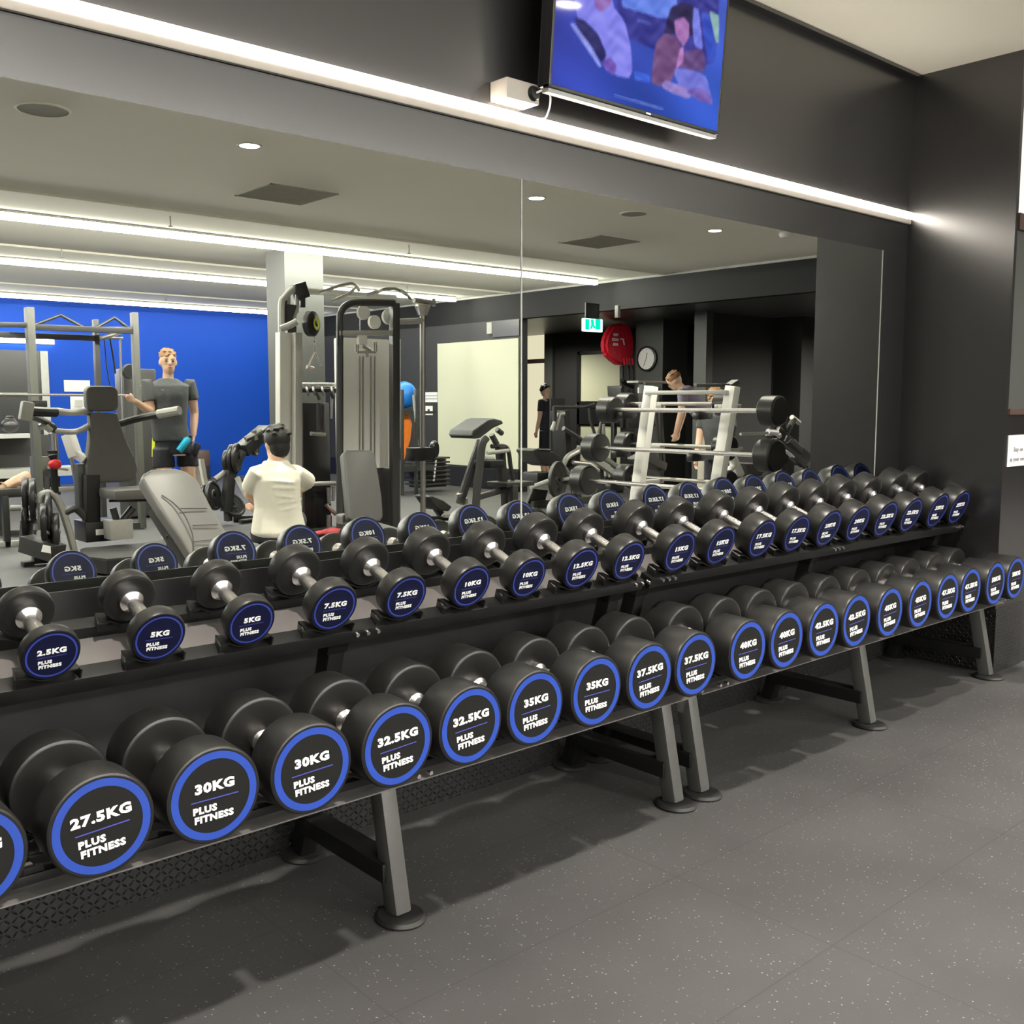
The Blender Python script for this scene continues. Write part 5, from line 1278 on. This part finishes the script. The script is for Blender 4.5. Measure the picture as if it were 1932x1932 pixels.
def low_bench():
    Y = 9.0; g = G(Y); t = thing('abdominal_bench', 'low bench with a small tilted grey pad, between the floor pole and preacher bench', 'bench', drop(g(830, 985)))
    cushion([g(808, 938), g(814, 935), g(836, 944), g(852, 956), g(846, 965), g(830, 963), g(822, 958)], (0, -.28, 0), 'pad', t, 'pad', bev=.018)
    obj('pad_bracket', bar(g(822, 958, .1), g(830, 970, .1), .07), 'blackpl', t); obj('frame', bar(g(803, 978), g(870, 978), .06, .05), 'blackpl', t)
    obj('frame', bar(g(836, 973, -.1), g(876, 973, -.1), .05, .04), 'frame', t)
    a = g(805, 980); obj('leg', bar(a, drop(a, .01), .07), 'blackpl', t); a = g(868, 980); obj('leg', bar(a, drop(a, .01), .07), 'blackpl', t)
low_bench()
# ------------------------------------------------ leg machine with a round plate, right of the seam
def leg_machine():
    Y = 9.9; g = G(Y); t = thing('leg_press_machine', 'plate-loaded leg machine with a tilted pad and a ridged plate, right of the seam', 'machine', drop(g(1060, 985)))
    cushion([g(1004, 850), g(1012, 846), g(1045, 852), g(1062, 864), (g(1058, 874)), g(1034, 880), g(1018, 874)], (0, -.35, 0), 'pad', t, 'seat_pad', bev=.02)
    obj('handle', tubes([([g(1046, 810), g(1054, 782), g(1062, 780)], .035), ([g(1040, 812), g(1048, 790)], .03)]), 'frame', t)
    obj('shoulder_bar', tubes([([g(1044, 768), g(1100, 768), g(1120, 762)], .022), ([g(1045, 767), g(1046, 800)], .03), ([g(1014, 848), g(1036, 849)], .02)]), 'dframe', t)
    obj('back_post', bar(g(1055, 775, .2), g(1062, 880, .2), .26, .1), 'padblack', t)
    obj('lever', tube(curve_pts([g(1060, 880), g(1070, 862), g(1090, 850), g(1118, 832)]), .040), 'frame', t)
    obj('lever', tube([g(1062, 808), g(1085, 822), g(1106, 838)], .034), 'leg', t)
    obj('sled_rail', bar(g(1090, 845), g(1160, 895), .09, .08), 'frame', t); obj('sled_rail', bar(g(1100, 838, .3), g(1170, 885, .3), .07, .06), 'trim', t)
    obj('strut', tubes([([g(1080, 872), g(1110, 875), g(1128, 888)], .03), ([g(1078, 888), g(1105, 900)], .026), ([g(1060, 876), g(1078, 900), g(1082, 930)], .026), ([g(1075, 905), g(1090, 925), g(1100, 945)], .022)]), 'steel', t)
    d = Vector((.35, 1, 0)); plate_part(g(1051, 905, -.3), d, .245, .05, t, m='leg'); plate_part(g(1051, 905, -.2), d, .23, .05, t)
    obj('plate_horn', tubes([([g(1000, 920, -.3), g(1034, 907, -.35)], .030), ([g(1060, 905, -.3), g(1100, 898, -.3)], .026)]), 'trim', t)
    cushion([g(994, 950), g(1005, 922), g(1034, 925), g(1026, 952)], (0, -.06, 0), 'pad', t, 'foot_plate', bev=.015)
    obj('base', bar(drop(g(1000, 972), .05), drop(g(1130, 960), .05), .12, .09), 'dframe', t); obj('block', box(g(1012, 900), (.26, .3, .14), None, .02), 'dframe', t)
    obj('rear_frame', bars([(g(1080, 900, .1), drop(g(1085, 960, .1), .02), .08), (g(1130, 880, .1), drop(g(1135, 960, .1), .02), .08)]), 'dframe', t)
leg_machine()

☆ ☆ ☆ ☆

Aim of the exercise ▸ Write out the listing word for word, omitting the pictures it holds.

Expected output ▸
The Blender Python script for this scene continues. Write part 5, from line 1278 on. This part finishes the script. The script is for Blender 4.5. Measure the picture as if it were 1932x1932 pixels.
def low_bench():
    Y = 9.0; g = G(Y); t = thing('abdominal_bench', 'low bench with a small tilted grey pad, between the floor pole and preacher bench', 'bench', drop(g(830, 985)))
    cushion([g(808, 938), g(814, 935), g(836, 944), g(852, 956), g(846, 965), g(830, 963), g(822, 958)], (0, -.28, 0), 'pad', t, 'pad', bev=.018)
    obj('pad_bracket', bar(g(822, 958, .1), g(830, 970, .1), .07), 'blackpl', t); obj('frame', bar(g(803, 978), g(870, 978), .06, .05), 'blackpl', t)
    obj('frame', bar(g(836, 973, -.1), g(876, 973, -.1), .05, .04), 'frame', t)
    a = g(805, 980); obj('leg', bar(a, drop(a, .01), .07), 'blackpl', t); a = g(868, 980); obj('leg', bar(a, drop(a, .01), .07), 'blackpl', t)
low_bench()
# ------------------------------------------------ leg machine with a round plate, right of the seam
def leg_machine():
    Y = 9.9; g = G(Y); t = thing('leg_press_machine', 'plate-loaded leg machine with a tilted pad and a ridged plate, right of the seam', 'machine', drop(g(1060, 985)))
    cushion([g(1004, 850), g(1012, 846), g(1045, 852), g(1062, 864), (g(1058, 874)), g(1034, 880), g(1018, 874)], (0, -.35, 0), 'pad', t, 'seat_pad', bev=.02)
    obj('handle', tubes([([g(1046, 810), g(1054, 782), g(1062, 780)], .035), ([g(1040, 812), g(1048, 790)], .03)]), 'frame', t)
    obj('shoulder_bar', tubes([([g(1044, 768), g(1100, 768), g(1120, 762)], .022), ([g(1045, 767), g(1046, 800)], .03), ([g(1014, 848), g(1036, 849)], .02)]), 'dframe', t)
    obj('back_post', bar(g(1055, 775, .2), g(1062, 880, .2), .26, .1), 'padblack', t)
    obj('lever', tube(curve_pts([g(1060, 880), g(1070, 862), g(1090, 850), g(1118, 832)]), .040), 'frame', t)
    obj('lever', tube([g(1062, 808), g(1085, 822), g(1106, 838)], .034), 'leg', t)
    obj('sled_rail', bar(g(1090, 845), g(1160, 895), .09, .08), 'frame', t); obj('sled_rail', bar(g(1100, 838, .3), g(1170, 885, .3), .07, .06), 'trim', t)
    obj('strut', tubes([([g(1080, 872), g(1110, 875), g(1128, 888)], .03), ([g(1078, 888), g(1105, 900)], .026), ([g(1060, 876), g(1078, 900), g(1082, 930)], .026), ([g(1075, 905), g(1090, 925), g(1100, 945)], .022)]), 'steel', t)
    d = Vector((.35, 1, 0)); plate_part(g(1051, 905, -.3), d, .245, .05, t, m='leg'); plate_part(g(1051, 905, -.2), d, .23, .05, t)
    obj('plate_horn', tubes([([g(1000, 920, -.3), g(1034, 907, -.35)], .030), ([g(1060, 905, -.3), g(1100, 898, -.3)], .026)]), 'trim', t)
    cushion([g(994, 950), g(1005, 922), g(1034, 925), g(1026, 952)], (0, -.06, 0), 'pad', t, 'foot_plate', bev=.015)
    obj('base', bar(drop(g(1000, 972), .05), drop(g(1130, 960), .05), .12, .09), 'dframe', t); obj('block', box(g(1012, 900), (.26, .3, .14), None, .02), 'dframe', t)
    obj('rear_frame', bars([(g(1080, 900, .1), drop(g(1085, 960, .1), .02), .08), (g(1130, 880, .1), drop(g(1135, 960, .1), .02), .08)]), 'dframe', t)
leg_machine()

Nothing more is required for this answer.